The great defect of teaching of this sort (and Carlyle was as deficient in that respect as any one else) is that it is for the most part entirely silent on two matters of capital importance—namely, first, the duties of the poor, and, secondly, the truth of the fundamental principles of political economy in its old-fashioned form—the political economy of half a century ago, of the new Poor Law and Free-trade—principles which, to me, at least, appear to be as true as the second table of the Ten Commandments, with which they are closely connected, and which these principles resemble in being deeply rooted in the most permanent parts of human nature.

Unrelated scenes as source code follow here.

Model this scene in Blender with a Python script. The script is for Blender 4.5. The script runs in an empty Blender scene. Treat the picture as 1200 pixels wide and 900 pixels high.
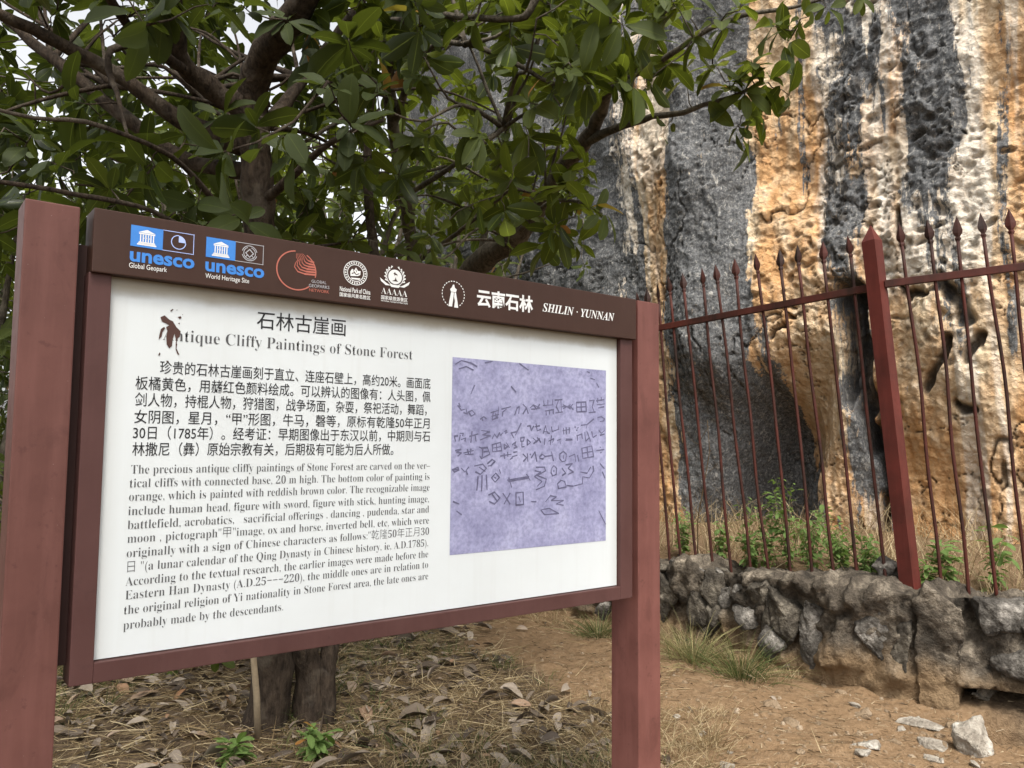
import bpy, bmesh, math, random
import numpy as np
from mathutils import Vector, Matrix
random.seed(7)
rng = np.random.default_rng(11)
C = bpy.context.scene.collection
SC = bpy.context.scene

# ------------------------------------------------------------------ camera
F_PX, CX, CY, EYE = 940.0, 600.0, 450.0, 1.5
_u = np.array([123.0, 12750.0, -940.0]); _u /= np.linalg.norm(_u)
_f = np.array([0, 0, -1.0]); _f = _f - _u * (_f @ _u); _f /= np.linalg.norm(_f)
_r = np.cross(_f, _u)
ROT = np.array([_r, _f, _u])
cam = bpy.data.cameras.new('camera')
cam.sensor_width = 36.0
cam.lens = F_PX / 1200.0 * 36.0
cam.clip_start = 0.05
cam.clip_end = 2000
cam_o = bpy.data.objects.new('camera', cam)
C.objects.link(cam_o)
M4 = Matrix.Identity(4)
for i in range(3):
    for j in range(3):
        M4[i][j] = float(ROT[i, j])
M4[2][3] = EYE
cam_o.matrix_world = M4
SC.camera = cam_o

# ------------------------------------------------------------------ light
SUN_EL, SUN_AZ = math.radians(58), math.radians(170)     # azimuth from +Y clockwise
w = bpy.data.worlds.new('World'); SC.world = w; w.use_nodes = True
wn = w.node_tree.nodes; wl = w.node_tree.links
sky = wn.new('ShaderNodeTexSky'); sky.sky_type = 'NISHITA'; sky.sun_disc = False
sky.sun_elevation = SUN_EL; sky.sun_rotation = SUN_AZ
sky.air_density = 1.0; sky.dust_density = 4.0; sky.ozone_density = 1.0
hs = wn.new('ShaderNodeHueSaturation'); hs.inputs['Saturation'].default_value = 0.12
wl.new(sky.outputs[0], hs.inputs['Color'])
wl.new(hs.outputs[0], wn['Background'].inputs[0])
wn['Background'].inputs[1].default_value = 0.15
sun = bpy.data.lights.new('sun', 'SUN'); sun.energy = 1.8; sun.angle = math.radians(17)
sun.color = (1.0, 0.94, 0.85)
sun_o = bpy.data.objects.new('sun', sun); C.objects.link(sun_o)
sdir = Vector((math.sin(SUN_AZ) * math.cos(SUN_EL), math.cos(SUN_AZ) * math.cos(SUN_EL), math.sin(SUN_EL)))
sun_o.rotation_euler = sdir.to_track_quat('Z', 'Y').to_euler()
SC.view_settings.view_transform = 'Standard'; SC.view_settings.look = 'None'
SC.view_settings.gamma = 1.0; SC.view_settings.use_curve_mapping = False
SC.view_settings.exposure = 1.08
SC.cycles.max_bounces = 8
SC.cycles.transparent_max_bounces = 8
SC.cycles.use_denoising = True

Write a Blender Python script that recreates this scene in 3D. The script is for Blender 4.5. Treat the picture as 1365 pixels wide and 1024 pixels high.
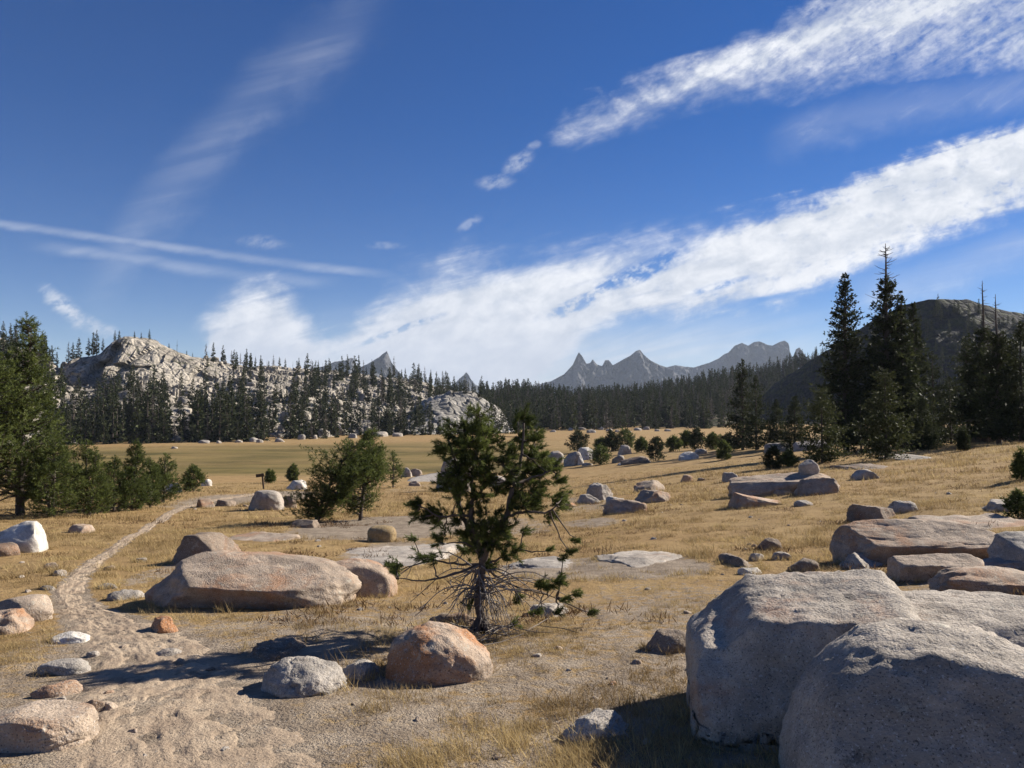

This is little more than saying that this teaching is too absolute. Moral teaching of all kinds, whether addressed to individuals or to societies, always takes an absolute form, but ought always to be limited by the circumstances of the age to which it is given. These circumstances supply unexpressed exceptions which cannot be neglected without the worst results. The precepts of the Sermon on the Mount would destroy all human society and convert the world into a vast monastery if they were accepted absolutely and carried into full execution on all occasions. In the present day we have for many years past heard so much of the wrongs and woes of the poor, of the quasi-sinfulness of being rich, of mankind being all brothers and sisters, and of the duties of property, that it has become extremely important to insist upon the neglected truth, that poverty has its duties as well as its rights; that human nature is so constituted that nearly all our conduct, immensely the greater part of it, is and ought to be regulated much more by a regard to ourselves and to our own interests than by a regard to other people and their interests; that this is the basis on which almost all law reposes, and in particular that important part of it which assumes the existence of property—that is to say, the power of men to be, for purposes not forbidden by law, absolute masters of such things as they acquire by lawful means—and which protects liberty, which means for one thing the protection of the owners of- property from being coerced in' the exercise of their rights over their property, by any means whatever not authorised by law. These principles have till quite lately been accepted as of course. They might be now and then set forth in express words when it was desired to refute any theory which was inconsistent with, them, but more often they were accepted and acted upon unconsciously. In the present day virtues which in truth are founded upon them, and which assume their existence, have been so much insisted upon as illogically to call into question the principle on which they depend.

Divide amongst the poor the superfluities of the rich, and all charity and generosity is at an end, unless it is charitable and generous to pay one's poor rates. Take away the great characteristic feature of property—the owner's absolute dominion over it—and it is no longer true that property has its duties in the sense of moral as distinguished from legal duties. Strain the quality of mercy, and it is mercy no longer. I am far from saying there should be no poor rate. I do not even say there should be no education rate, and it is fairly arguable whether education should be gratuitous; but I do say that these are exceptions to the general rule, justifiable only on the special grounds that rich and poor alike have a vital interest in the results which poor rates and education rates are supposed to procure, and that there is a dangerous tendency in the present day to enlarge the exceptions and to narrow the rule.

Apart from the special immediate reasons which exist for dealing with the subject of boycotting, the reflections just made supply a strong general reason for it. The adoption of such measures would assert vigorously and strikingly illustrate these fundamental principles. It is of the last importance to assert and vindicate the truth that legislative power must not be usurped; and that if property is to be redistributed, as many persons wish it to be—though they do not often propose it in so many plain words—they must at least obtain their object by lawful means.

The Nineteenth Century, December 1886.